6. “Brooklyn has the least amount of parkland of any county in the state,” says Joanne Witty, president of the Brooklyn Bridge Park Development Corporation. Suddenly, it stands to get some. With the waterfront no longer being used to unload cargo, and the Port Authority piers seeing action as warehousing and parking, an 80-acre greensward seemed hard to argue against. Witty expects to have a draft of a plan for the new park this spring (funded with $2 million from New York State). The 1.3-mile-long property running south from Atlantic Avenue to just past the Manhattan Bridge encompasses Piers 1 through 5 and the Fulton Ferry Landing under the Brooklyn Bridge. Until recently, developer David Walentas, the largest landowner in dumbo, expected he would build a hotel and marina here. But the city nixed his proposals in December, saying the plans would change the character of the neighborhood (such as it was), block views, and create too much congestion. Local community groups suddenly had more room to push for the park. “It can have chunks of green space and cultural activities, along with some level of commercial activity,” says Councilman Ken Fisher. “It would be a destination, with ice skating, a hotel – comparable to San Francisco’s Golden Gate Park, Ghirardelli Square, and Fisherman’s Wharf.”

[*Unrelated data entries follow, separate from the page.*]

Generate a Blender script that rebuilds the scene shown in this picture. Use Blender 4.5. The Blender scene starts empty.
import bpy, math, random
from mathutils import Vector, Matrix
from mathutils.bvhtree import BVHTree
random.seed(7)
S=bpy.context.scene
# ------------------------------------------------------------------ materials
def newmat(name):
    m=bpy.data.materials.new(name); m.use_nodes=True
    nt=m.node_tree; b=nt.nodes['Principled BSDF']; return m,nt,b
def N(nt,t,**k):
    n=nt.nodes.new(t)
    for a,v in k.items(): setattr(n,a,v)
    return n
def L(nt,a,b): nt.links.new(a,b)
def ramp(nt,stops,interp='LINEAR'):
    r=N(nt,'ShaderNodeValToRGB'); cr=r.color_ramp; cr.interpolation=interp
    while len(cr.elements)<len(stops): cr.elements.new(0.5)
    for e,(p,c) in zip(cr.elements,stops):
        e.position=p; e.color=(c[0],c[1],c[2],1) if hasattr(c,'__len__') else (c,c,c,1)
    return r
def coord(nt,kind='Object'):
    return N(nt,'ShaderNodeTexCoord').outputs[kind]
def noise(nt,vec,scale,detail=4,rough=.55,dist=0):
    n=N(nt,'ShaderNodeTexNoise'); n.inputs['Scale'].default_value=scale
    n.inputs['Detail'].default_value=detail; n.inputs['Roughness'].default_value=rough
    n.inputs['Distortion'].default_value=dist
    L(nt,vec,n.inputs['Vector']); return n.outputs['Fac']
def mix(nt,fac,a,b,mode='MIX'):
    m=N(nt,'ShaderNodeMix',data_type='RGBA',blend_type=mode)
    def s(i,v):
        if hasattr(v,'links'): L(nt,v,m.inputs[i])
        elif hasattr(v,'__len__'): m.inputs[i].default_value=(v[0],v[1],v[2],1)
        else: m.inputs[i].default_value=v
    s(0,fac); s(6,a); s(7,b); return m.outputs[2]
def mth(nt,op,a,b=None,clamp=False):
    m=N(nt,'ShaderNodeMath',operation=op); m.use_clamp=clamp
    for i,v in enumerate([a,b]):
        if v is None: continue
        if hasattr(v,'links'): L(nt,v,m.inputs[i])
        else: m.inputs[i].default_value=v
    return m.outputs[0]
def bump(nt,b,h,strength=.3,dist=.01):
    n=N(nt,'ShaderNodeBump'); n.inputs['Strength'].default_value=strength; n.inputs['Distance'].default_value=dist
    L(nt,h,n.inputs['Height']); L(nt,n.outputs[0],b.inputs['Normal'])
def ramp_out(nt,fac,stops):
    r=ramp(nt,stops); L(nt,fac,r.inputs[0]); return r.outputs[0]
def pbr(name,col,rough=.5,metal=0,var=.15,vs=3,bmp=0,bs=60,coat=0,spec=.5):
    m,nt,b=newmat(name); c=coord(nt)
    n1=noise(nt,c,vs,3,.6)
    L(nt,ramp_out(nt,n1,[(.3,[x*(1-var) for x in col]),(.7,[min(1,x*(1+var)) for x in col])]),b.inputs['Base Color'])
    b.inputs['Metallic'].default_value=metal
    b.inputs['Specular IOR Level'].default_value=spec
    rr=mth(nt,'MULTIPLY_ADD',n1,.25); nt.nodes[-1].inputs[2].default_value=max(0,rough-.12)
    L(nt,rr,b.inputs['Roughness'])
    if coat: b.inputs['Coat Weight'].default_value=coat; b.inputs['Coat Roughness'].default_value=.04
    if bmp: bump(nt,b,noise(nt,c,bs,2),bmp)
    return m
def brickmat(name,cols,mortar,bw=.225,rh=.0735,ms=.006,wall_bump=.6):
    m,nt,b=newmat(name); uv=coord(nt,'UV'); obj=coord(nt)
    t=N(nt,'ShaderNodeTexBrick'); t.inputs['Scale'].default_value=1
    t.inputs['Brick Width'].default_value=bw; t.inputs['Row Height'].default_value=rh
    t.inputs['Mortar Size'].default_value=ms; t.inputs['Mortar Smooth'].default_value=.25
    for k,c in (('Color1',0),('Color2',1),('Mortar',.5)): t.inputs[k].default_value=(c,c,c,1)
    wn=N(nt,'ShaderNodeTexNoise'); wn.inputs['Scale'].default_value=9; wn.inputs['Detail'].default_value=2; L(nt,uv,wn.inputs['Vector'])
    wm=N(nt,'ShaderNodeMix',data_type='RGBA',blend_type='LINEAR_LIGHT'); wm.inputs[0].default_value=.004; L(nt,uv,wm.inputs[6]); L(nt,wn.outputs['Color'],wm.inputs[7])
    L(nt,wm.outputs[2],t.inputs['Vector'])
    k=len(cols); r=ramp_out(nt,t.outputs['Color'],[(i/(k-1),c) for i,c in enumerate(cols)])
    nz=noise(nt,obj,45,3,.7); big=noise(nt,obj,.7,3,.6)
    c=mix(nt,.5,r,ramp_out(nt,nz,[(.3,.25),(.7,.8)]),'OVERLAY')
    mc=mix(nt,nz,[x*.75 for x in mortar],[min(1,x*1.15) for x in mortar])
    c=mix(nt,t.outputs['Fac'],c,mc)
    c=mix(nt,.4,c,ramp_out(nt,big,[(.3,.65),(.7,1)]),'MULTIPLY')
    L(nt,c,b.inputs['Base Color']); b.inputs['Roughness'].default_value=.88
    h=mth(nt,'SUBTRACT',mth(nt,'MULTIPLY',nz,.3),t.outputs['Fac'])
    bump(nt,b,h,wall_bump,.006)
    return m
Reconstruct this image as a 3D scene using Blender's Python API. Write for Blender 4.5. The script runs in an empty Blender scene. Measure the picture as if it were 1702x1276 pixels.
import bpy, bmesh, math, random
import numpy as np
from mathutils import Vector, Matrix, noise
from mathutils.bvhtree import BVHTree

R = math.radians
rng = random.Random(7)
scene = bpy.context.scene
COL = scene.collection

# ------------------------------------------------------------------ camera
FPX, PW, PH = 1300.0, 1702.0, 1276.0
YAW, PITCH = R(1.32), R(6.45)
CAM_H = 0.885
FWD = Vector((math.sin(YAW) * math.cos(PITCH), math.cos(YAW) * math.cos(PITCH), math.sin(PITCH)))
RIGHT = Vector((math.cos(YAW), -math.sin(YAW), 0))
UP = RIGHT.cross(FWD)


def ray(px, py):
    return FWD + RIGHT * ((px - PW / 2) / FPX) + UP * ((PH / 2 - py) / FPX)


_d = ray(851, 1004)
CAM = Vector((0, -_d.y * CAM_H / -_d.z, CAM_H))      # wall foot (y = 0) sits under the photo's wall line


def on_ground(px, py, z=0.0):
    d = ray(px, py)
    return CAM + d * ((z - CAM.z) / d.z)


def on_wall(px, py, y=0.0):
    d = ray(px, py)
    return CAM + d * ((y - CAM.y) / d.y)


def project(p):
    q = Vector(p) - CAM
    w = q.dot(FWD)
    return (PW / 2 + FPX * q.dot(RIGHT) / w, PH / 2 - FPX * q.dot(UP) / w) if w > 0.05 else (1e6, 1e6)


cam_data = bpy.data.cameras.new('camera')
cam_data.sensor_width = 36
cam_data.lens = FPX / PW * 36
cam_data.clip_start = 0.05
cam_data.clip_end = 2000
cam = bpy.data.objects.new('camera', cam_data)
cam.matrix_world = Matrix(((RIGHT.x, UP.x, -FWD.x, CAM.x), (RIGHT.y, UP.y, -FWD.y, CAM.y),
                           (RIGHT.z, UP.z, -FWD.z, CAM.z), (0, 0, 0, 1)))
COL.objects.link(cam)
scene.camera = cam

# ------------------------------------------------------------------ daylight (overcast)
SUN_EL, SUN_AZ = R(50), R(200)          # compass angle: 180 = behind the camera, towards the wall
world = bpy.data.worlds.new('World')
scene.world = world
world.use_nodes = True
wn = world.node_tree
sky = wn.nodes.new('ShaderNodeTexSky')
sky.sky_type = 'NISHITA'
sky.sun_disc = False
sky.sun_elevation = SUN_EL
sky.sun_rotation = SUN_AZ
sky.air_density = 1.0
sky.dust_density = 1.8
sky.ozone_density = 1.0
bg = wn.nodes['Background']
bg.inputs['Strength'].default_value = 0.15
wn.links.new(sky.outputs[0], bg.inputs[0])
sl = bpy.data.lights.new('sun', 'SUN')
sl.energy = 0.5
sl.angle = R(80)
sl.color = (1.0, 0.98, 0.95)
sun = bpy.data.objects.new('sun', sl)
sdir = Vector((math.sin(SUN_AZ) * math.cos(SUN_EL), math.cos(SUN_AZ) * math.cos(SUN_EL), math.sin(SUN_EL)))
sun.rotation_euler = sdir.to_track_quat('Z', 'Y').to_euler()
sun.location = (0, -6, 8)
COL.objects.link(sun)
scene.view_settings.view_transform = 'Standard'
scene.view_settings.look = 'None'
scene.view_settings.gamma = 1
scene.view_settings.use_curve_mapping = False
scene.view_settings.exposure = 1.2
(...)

7. If the old Coliseum – the first of the Upper West Side urban-renewal projects – was considered a late-vintage monument to Robert Moses, the $1.6 billion Columbus Centre, future home of Time Warner/AOL, has to be considered an early monument to the new economy. The two 750-foot towers being developed by the Related Companies and Apollo Real Estate Advisors (with others) will include a concert hall for jazz that will be considered part of Lincoln Center, a top-tier Mandarin Oriental hotel, stores, restaurants, and 225 luxury condominiums. “It will connect the theater district with Lincoln Center,” says Alexander Garvin. “With Columbus Circle coming back, all that marginal stuff on Broadway will disappear,” adds Robert Stern. “Broadway will become a promenade. Right now, Starbucks is the gastronomic highlight, but this will bring vitality down from Broadway’s upper reaches.” It helps that neighboring 2 Columbus Circle – the sixties’ neo-palazzo that was the Huntington Hartford Gallery of Art – is on the block. Sure, it’s possible the winner won’t tear down the lollipop-legged dinosaur, but that seems highly unlikely. And once the new buildings become a reality, residential prices in the long-depressed area will only shoot up further, says Halstead Property senior vice-president Deanna Kory.

8. “Every single time I drove by the Washburn Wire factory on the FDR with Moynihan,” Alex Washburn (no relation) remembers, “he would point it out and say, ‘This would not be allowed to happen in Japan. But we’ve become blind to it.’ You could set your watch by that comment.” Not anymore. East Harlem is getting the largest commercial development in its history. The $160 million East River Plaza, the future home of a big-box Home Depot, a Best Buy, and a Costco, will be built on the site of the long-abandoned Washburn Wire Factory – the plump white elephant squatting between East 116th and 119th Streets alongside the FDR Drive. The current developers bought the factory site at a foreclosure auction held by the federal government. “Washburn Wire is key, because it’s one of the most dilapidated sites the city has harbored for almost 50 years,” says Washburn. “What is happening now proves there is commercial potential. When you look back ten years from now, it will look like a no-brainer.”